Supplied data
● ● ●

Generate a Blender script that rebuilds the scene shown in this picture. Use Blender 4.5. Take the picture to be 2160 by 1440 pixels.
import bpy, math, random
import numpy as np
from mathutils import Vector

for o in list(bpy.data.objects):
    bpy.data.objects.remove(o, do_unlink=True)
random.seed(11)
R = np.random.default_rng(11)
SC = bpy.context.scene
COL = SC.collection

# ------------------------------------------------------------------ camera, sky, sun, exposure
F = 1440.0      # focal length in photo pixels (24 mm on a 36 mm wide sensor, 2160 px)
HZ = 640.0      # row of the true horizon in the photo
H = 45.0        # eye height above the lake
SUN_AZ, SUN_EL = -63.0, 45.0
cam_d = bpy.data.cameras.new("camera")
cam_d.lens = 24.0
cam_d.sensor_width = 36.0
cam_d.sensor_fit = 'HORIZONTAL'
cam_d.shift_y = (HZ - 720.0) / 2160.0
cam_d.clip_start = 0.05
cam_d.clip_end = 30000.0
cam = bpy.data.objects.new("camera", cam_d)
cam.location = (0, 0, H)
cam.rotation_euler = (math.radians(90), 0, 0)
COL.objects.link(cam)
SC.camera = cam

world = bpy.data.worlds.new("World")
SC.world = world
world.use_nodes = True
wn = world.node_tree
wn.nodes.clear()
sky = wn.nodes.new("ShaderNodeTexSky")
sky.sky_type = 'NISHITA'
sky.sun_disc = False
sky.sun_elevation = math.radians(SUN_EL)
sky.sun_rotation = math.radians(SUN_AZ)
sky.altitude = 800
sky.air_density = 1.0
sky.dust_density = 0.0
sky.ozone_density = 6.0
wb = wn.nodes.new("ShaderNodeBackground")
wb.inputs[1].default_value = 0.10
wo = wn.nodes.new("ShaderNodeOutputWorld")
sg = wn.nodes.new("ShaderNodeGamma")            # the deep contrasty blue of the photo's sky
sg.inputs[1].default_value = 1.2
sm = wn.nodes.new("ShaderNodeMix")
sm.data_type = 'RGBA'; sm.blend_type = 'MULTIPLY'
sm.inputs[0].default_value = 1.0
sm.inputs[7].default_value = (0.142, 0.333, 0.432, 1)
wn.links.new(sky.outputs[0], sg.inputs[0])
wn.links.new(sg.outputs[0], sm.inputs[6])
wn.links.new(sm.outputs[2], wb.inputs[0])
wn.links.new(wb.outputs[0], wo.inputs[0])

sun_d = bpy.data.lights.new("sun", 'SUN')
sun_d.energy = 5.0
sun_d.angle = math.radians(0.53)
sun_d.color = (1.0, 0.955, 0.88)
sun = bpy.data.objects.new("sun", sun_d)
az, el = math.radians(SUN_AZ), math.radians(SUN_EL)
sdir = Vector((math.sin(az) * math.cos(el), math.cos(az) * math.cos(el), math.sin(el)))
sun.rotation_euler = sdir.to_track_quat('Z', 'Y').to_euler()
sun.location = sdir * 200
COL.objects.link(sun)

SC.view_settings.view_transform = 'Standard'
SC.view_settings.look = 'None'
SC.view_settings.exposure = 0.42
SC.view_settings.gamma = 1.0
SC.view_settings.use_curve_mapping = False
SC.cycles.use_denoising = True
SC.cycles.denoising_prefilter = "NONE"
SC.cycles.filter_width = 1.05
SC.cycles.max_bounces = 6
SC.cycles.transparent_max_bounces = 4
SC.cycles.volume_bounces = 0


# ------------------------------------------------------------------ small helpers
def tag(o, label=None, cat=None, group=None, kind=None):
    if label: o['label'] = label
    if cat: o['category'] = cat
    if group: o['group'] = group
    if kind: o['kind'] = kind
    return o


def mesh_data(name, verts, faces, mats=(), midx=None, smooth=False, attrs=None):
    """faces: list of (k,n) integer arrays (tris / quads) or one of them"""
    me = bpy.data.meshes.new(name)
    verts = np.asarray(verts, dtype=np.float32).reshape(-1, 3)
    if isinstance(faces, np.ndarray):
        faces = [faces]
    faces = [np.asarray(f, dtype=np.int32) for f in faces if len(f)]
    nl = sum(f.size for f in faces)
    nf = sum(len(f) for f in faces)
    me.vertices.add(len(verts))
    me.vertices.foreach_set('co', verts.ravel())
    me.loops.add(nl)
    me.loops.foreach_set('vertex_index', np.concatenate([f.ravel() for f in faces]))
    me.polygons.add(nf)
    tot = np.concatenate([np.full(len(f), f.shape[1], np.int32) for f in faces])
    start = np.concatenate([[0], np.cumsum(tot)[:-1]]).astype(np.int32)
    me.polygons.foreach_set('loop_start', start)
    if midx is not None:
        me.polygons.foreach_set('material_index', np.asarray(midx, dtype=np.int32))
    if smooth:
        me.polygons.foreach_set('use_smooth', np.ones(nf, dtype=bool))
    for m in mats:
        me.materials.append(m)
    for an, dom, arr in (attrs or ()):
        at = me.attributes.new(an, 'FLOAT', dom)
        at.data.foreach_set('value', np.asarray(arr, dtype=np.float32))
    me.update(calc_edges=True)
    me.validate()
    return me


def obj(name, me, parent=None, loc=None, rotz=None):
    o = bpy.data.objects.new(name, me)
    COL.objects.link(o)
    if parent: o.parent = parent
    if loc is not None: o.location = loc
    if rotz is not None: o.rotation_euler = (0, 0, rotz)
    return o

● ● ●

What to work on
Repeat the material in full, exactly as it stands.

Exercise answer
Generate a Blender script that rebuilds the scene shown in this picture. Use Blender 4.5. Take the picture to be 2160 by 1440 pixels.
import bpy, math, random
import numpy as np
from mathutils import Vector

for o in list(bpy.data.objects):
    bpy.data.objects.remove(o, do_unlink=True)
random.seed(11)
R = np.random.default_rng(11)
SC = bpy.context.scene
COL = SC.collection

# ------------------------------------------------------------------ camera, sky, sun, exposure
F = 1440.0      # focal length in photo pixels (24 mm on a 36 mm wide sensor, 2160 px)
HZ = 640.0      # row of the true horizon in the photo
H = 45.0        # eye height above the lake
SUN_AZ, SUN_EL = -63.0, 45.0
cam_d = bpy.data.cameras.new("camera")
cam_d.lens = 24.0
cam_d.sensor_width = 36.0
cam_d.sensor_fit = 'HORIZONTAL'
cam_d.shift_y = (HZ - 720.0) / 2160.0
cam_d.clip_start = 0.05
cam_d.clip_end = 30000.0
cam = bpy.data.objects.new("camera", cam_d)
cam.location = (0, 0, H)
cam.rotation_euler = (math.radians(90), 0, 0)
COL.objects.link(cam)
SC.camera = cam

world = bpy.data.worlds.new("World")
SC.world = world
world.use_nodes = True
wn = world.node_tree
wn.nodes.clear()
sky = wn.nodes.new("ShaderNodeTexSky")
sky.sky_type = 'NISHITA'
sky.sun_disc = False
sky.sun_elevation = math.radians(SUN_EL)
sky.sun_rotation = math.radians(SUN_AZ)
sky.altitude = 800
sky.air_density = 1.0
sky.dust_density = 0.0
sky.ozone_density = 6.0
wb = wn.nodes.new("ShaderNodeBackground")
wb.inputs[1].default_value = 0.10
wo = wn.nodes.new("ShaderNodeOutputWorld")
sg = wn.nodes.new("ShaderNodeGamma")            # the deep contrasty blue of the photo's sky
sg.inputs[1].default_value = 1.2
sm = wn.nodes.new("ShaderNodeMix")
sm.data_type = 'RGBA'; sm.blend_type = 'MULTIPLY'
sm.inputs[0].default_value = 1.0
sm.inputs[7].default_value = (0.142, 0.333, 0.432, 1)
wn.links.new(sky.outputs[0], sg.inputs[0])
wn.links.new(sg.outputs[0], sm.inputs[6])
wn.links.new(sm.outputs[2], wb.inputs[0])
wn.links.new(wb.outputs[0], wo.inputs[0])

sun_d = bpy.data.lights.new("sun", 'SUN')
sun_d.energy = 5.0
sun_d.angle = math.radians(0.53)
sun_d.color = (1.0, 0.955, 0.88)
sun = bpy.data.objects.new("sun", sun_d)
az, el = math.radians(SUN_AZ), math.radians(SUN_EL)
sdir = Vector((math.sin(az) * math.cos(el), math.cos(az) * math.cos(el), math.sin(el)))
sun.rotation_euler = sdir.to_track_quat('Z', 'Y').to_euler()
sun.location = sdir * 200
COL.objects.link(sun)

SC.view_settings.view_transform = 'Standard'
SC.view_settings.look = 'None'
SC.view_settings.exposure = 0.42
SC.view_settings.gamma = 1.0
SC.view_settings.use_curve_mapping = False
SC.cycles.use_denoising = True
SC.cycles.denoising_prefilter = "NONE"
SC.cycles.filter_width = 1.05
SC.cycles.max_bounces = 6
SC.cycles.transparent_max_bounces = 4
SC.cycles.volume_bounces = 0


# ------------------------------------------------------------------ small helpers
def tag(o, label=None, cat=None, group=None, kind=None):
    if label: o['label'] = label
    if cat: o['category'] = cat
    if group: o['group'] = group
    if kind: o['kind'] = kind
    return o


def mesh_data(name, verts, faces, mats=(), midx=None, smooth=False, attrs=None):
    """faces: list of (k,n) integer arrays (tris / quads) or one of them"""
    me = bpy.data.meshes.new(name)
    verts = np.asarray(verts, dtype=np.float32).reshape(-1, 3)
    if isinstance(faces, np.ndarray):
        faces = [faces]
    faces = [np.asarray(f, dtype=np.int32) for f in faces if len(f)]
    nl = sum(f.size for f in faces)
    nf = sum(len(f) for f in faces)
    me.vertices.add(len(verts))
    me.vertices.foreach_set('co', verts.ravel())
    me.loops.add(nl)
    me.loops.foreach_set('vertex_index', np.concatenate([f.ravel() for f in faces]))
    me.polygons.add(nf)
    tot = np.concatenate([np.full(len(f), f.shape[1], np.int32) for f in faces])
    start = np.concatenate([[0], np.cumsum(tot)[:-1]]).astype(np.int32)
    me.polygons.foreach_set('loop_start', start)
    if midx is not None:
        me.polygons.foreach_set('material_index', np.asarray(midx, dtype=np.int32))
    if smooth:
        me.polygons.foreach_set('use_smooth', np.ones(nf, dtype=bool))
    for m in mats:
        me.materials.append(m)
    for an, dom, arr in (attrs or ()):
        at = me.attributes.new(an, 'FLOAT', dom)
        at.data.foreach_set('value', np.asarray(arr, dtype=np.float32))
    me.update(calc_edges=True)
    me.validate()
    return me


def obj(name, me, parent=None, loc=None, rotz=None):
    o = bpy.data.objects.new(name, me)
    COL.objects.link(o)
    if parent: o.parent = parent
    if loc is not None: o.location = loc
    if rotz is not None: o.rotation_euler = (0, 0, rotz)
    return o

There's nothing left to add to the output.